Fintel has been a long-time partner with Southern Cross being a critical part of the existing Southern Cross cable system, and has grown as a hub for Pacific Island traffic over the last 10 years with the interconnection of other Pacific cables to Vanuatu, Tonga and Samoa. Fintel and Southern Cross were very keen to continue our strategic partnership with the Southern Cross NEXT project, and continue to assist Fiji as a growing communications hub in the Pacific Region. Fintel have had significant experience as a landing party for the existing system over the last 15 years, as well as performing the function for other Pacific cable systems as mentioned. Given our strong relationship and history, Fintel were a natural partner for us for the Southern Cross NEXT project.

As a operator of a subsea fibre network in the Trans-Pacific region, would you say that there’s big difference in the needs for capacity, speed, pricing etc., in comparison to say, Europe or North America? If so what?

Without a doubt the challenges are significantly different in our region of the world. While the fundamental drivers are the same for capacity and connectivity at reasonable costs, the vastly different populations in our region of the world compared to Asia-America and Europe-America routes, create significant differences in achievable scale. Given the long distances, and hence costs for construction and operation, for connectivity to the Southern Pacific regions, this creates many different economic challenges.

What unique opportunities are there in the subsea Trans-Pacific and how are Southern Cross capitalising on these opportunities?

Being significantly distant from key content centres in both America and Asia, means resiliency and redundancy of connectivity is critical. In our part of the world, in the event of a cable failure, it can take a cable ship two to three weeks for a cable ship to simply get to a repair site, let alone start the repair. The Pacific Ocean can also be a very unforgiving environment depending on the time of year. This can lead to a very long outage for your connectivity if you’re dependent on a single strand system. Southern Cross is unique in the region, and one of the few in the world, where we operate a fully redundant dual cable system forming an effective ring between our access points in Australia, New Zealand, Fiji, Hawaii and Australia. Our protected services operate with a 99.999% availability as we are able to move traffic flexibly to the other side of the system in the event of cable break, something simply unachievable with a single strand system.

The implementation of the Southern Cross NEXT cable route will expand this ecosystem to three diverse routes further increasing resiliency to our customers, as well as connecting as number of Pacific Islands which have not had access to submarine fibre connectivity previously, offering them enormous potential.

How do you think the investment of OTT’s has effected the subsea cable market? Are we seeing the end of the operator dominated cable consortium?
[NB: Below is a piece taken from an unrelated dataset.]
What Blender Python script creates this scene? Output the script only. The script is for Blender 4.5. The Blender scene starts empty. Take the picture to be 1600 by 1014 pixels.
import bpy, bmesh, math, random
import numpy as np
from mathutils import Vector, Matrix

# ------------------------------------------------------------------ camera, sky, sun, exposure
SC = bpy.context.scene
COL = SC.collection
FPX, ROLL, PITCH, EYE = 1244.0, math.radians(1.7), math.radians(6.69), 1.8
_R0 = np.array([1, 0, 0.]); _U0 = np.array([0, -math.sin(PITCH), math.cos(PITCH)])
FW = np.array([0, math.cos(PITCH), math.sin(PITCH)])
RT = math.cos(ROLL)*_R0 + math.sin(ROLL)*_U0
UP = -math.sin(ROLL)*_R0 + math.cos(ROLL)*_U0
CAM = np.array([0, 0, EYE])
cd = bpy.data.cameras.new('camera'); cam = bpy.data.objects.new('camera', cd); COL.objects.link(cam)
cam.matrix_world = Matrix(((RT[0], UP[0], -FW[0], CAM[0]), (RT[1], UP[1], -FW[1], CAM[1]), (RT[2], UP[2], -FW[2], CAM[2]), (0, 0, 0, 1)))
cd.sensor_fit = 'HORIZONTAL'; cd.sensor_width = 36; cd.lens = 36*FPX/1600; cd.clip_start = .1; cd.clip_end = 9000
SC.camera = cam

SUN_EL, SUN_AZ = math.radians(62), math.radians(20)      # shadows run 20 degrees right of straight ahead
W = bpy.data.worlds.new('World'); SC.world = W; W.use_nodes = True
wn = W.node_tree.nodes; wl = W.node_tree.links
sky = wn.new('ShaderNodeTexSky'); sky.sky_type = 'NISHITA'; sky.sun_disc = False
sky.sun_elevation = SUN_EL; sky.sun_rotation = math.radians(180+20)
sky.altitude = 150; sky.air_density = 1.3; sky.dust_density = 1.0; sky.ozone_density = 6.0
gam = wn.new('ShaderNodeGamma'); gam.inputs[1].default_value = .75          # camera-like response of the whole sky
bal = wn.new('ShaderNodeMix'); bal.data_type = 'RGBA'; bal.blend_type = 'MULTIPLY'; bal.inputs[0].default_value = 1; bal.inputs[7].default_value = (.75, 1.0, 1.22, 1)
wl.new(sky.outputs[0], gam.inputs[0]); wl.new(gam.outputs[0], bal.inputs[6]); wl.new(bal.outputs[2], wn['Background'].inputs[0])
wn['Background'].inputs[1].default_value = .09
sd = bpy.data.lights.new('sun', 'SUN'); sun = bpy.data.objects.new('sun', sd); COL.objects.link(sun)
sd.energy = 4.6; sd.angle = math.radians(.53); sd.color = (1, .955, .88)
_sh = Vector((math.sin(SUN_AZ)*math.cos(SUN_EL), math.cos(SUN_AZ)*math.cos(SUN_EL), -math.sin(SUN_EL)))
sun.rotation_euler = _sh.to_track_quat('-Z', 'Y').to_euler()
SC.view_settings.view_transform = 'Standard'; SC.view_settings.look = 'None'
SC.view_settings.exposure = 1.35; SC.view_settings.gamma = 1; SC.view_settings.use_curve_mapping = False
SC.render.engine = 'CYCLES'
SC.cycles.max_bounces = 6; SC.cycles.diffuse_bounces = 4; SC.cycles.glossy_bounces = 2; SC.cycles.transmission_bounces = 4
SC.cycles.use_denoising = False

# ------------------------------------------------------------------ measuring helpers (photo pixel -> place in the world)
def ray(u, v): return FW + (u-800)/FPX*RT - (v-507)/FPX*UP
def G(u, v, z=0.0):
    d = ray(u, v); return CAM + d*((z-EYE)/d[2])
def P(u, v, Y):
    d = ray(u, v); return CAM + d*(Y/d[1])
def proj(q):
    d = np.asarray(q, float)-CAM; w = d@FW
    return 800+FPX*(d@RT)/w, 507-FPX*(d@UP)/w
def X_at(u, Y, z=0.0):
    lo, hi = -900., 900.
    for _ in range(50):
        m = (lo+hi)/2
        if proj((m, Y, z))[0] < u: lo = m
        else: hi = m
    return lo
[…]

The OTTs are clearly driving significant demand, particularly in those Trans-Pacific and Trans-Atlantic routes mentioned earlier, to the extent that some of them are driving new cable builds. So I think in some places you are already seeing the end of the traditional telco operator dominated consortium. I would expect this to continue and likely increase along key backbone routes as they continue to try and seamlessly and cost effectively mesh their major regional data centres, with traditional telcos becoming off takers of the OTT led systems. However all markets are not the same, and not all routes represent ‘backbone’ routes to the OTTs, and so I believe you will also continue to see telco driven initiatives in these regions with the OTT’s continuing to be off takers where it is cost effective.

What are your thoughts on the increasing number of cable projects forgoing the cable landing station and connecting directly into the data centre? Is this only in developed markets or it is a general trend you see in your region as well?
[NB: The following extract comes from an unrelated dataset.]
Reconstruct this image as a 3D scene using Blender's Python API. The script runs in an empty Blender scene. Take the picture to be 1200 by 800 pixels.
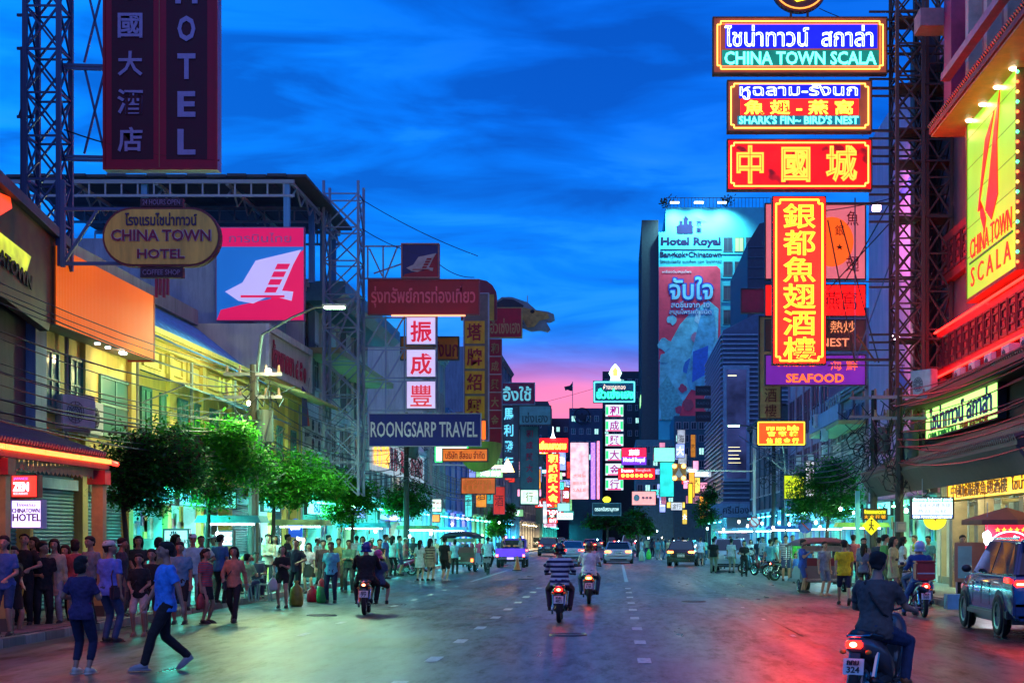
import bpy, bmesh, math, random
from mathutils import Vector, Matrix, Euler, Quaternion
R = math.radians
random.seed(7)
S = bpy.context.scene
C = S.collection
# ---------------------------------------------------------------- camera
F, CX, CY, CH = 1900.0, 722.0, 628.0, 1.86
cd = bpy.data.cameras.new('camera'); cam = bpy.data.objects.new('camera', cd); C.objects.link(cam)
cam.location = (0, 0, CH); cam.rotation_euler = (R(90), 0, 0)
cd.sensor_width = 36; cd.lens = 36 * F / 1200
cd.shift_x = (600 - CX) / 1200; cd.shift_y = (CY - 400) / 1200
cd.clip_end = 6000
S.camera = cam
S.view_settings.view_transform = 'Standard'; S.view_settings.look = 'None'
S.view_settings.exposure = 0.95; S.view_settings.gamma = 1
S.render.engine = 'CYCLES'
S.cycles.use_denoising = True
S.cycles.max_bounces = 5; S.cycles.diffuse_bounces = 3; S.cycles.glossy_bounces = 3; S.cycles.transmission_bounces = 4
S.cycles.sample_clamp_indirect = 3.0; S.cycles.sample_clamp_direct = 12.0
S.cycles.caustics_reflective = False; S.cycles.caustics_refractive = False
# ---------------------------------------------------------------- world: dusk sky, blue with a pink glow where the sun went down
W = bpy.data.worlds.new('World'); S.world = W; W.use_nodes = True
nt = W.node_tree; nt.nodes.clear()
def nd(t, **k):
    n = nt.nodes.new(t)
    for a, b in k.items(): setattr(n, a, b)
    return n
def lk(a, b): nt.links.new(a, b)
def mth(op, a, b=None, c=None, clamp=False):
    n = nd('ShaderNodeMath', operation=op); n.use_clamp = clamp
    for i, v in enumerate((a, b, c)):
        if v is None: continue
        if isinstance(v, (int, float)): n.inputs[i].default_value = v
        else: lk(v, n.inputs[i])
    return n.outputs[0]
def mix(f, a, b, bt='MIX'):
    n = nd('ShaderNodeMix', data_type='RGBA', blend_type=bt)
    for i, v in ((0, f), (6, a), (7, b)):
        if isinstance(v, (int, float)): n.inputs[i].default_value = v
        elif isinstance(v, tuple): n.inputs[i].default_value = (*v, 1)
        else: lk(v, n.inputs[i])
    return n.outputs[2]
def ramp(f, stops):
    n = nd('ShaderNodeValToRGB'); e = n.color_ramp.elements
    while len(e) < len(stops): e.new(0.5)
    for q, (p, c) in zip(e, stops): q.position = p; q.color = (*c, 1)
    lk(f, n.inputs[0]); return n.outputs[0]
tc = nd('ShaderNodeTexCoord'); sp = nd('ShaderNodeSeparateXYZ'); lk(tc.outputs['Generated'], sp.inputs[0])
x, y, z = sp.outputs
el = mth('MULTIPLY', z, 1.0, clamp=True)
az = mth('ARCTAN2', x, y)
mp = nd('ShaderNodeMapping'); mp.inputs['Scale'].default_value = (3.6, 3.6, 17); lk(tc.outputs['Generated'], mp.inputs[0])
nz = nd('ShaderNodeTexNoise'); nz.inputs['Scale'].default_value = 1.9; nz.inputs['Detail'].default_value = 6; nz.inputs['Roughness'].default_value = .52
nz.inputs['Distortion'].default_value = .5; lk(mp.outputs[0], nz.inputs['Vector'])
mp2 = nd('ShaderNodeMapping'); mp2.inputs['Scale'].default_value = (9, 9, 60); mp2.inputs['Rotation'].default_value = (0, R(5), 0); lk(tc.outputs['Generated'], mp2.inputs[0])
nz2 = nd('ShaderNodeTexNoise'); nz2.inputs['Scale'].default_value = 1.3; nz2.inputs['Detail'].default_value = 5; lk(mp2.outputs[0], nz2.inputs['Vector'])
clear = ramp(el, [(0, (.13, .13, .36)), (.045, (.15, .14, .42)), (.09, (.055, .22, .80)), (.16, (.022, .235, .90)), (.25, (.004, .15, .74)), (.35, (.003, .105, .58)), (.7, (.002, .05, .32)), (1, (.002, .04, .25))])
# paler blue to the left of the street, deeper to the right
lft = mth('SMOOTH_MIN', mth('MULTIPLY_ADD', az, -2.2, -.10, clamp=True), .9, .1)
base = mix(mth('MULTIPLY', lft, .85), clear, (.03, .36, 1.25))
dark = ramp(nz.outputs[0], [(.40, (0, 0, 0)), (.49, (.5, .5, .5)), (.60, (1, 1, 1))])
base = mix(mth('MULTIPLY', mth('SUBTRACT', 1.0, dark), .66), base, (.001, .052, .32))
lite = ramp(nz.outputs[0], [(.54, (0, 0, 0)), (.76, (1, 1, 1))])
lowmask = mth('SUBTRACT', 1.0, mth('MULTIPLY', el, 3.0, clamp=True))
base = mix(1.0, base, (.02, .93, 1.05), 'MULTIPLY')
base = mix(mth('MULTIPLY', mth('MULTIPLY', lite, lowmask), .75), base, (.055, .36, .80))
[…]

The move to content centre, or point of presence (PoP), or city to city, connectivity for submarine cables has been occurring for a while and is a natural change as the majority of traffic is driven from content connectivity. It is only natural that as content continues to contract into major data centres, and connectivity between these major content centres grows in importance, that submarine cables (and domestic backbone routes) will similarly evolve to service such data centre connectivity. It certainly is a development that we see in our region, and over the last 6 years, Southern Cross has spread its footprint such that we can now service connectivity directly into key data locations such as Equinix data centres in Sydney, Palo Alto and Los Angeles, CoreSite data centres in San Jose and Los Angeles, as well as the Westin Building Exchange in Seattle.

Beyond the NEXT cable, what’s the future roadmap for Southern Cross? Any plans or strategies for growth?

The Southern Cross NEXT cable will certainly keep us busy for a while, but as mentioned the longer term strategic plan plans for Southern Cross NEXT-2 to complete the overlay, and eventual replacement of the existing Southern Cross systems by 2030. In the short term, we continue to implement new technologies for capacity expansion on the existing systems, with a potential capability across the two systems currently of about 24Tbs or effectively the equivalent of 100 Southern Cross cable systems based on their original design capacity. We also continue to review the market and our product set, with innovations such as our new Ethernet MPLS based services and bandwidth on demand services developed to meet customer needs. We will continue to watch how the market changes, and review options for developments to continue to meet these needs.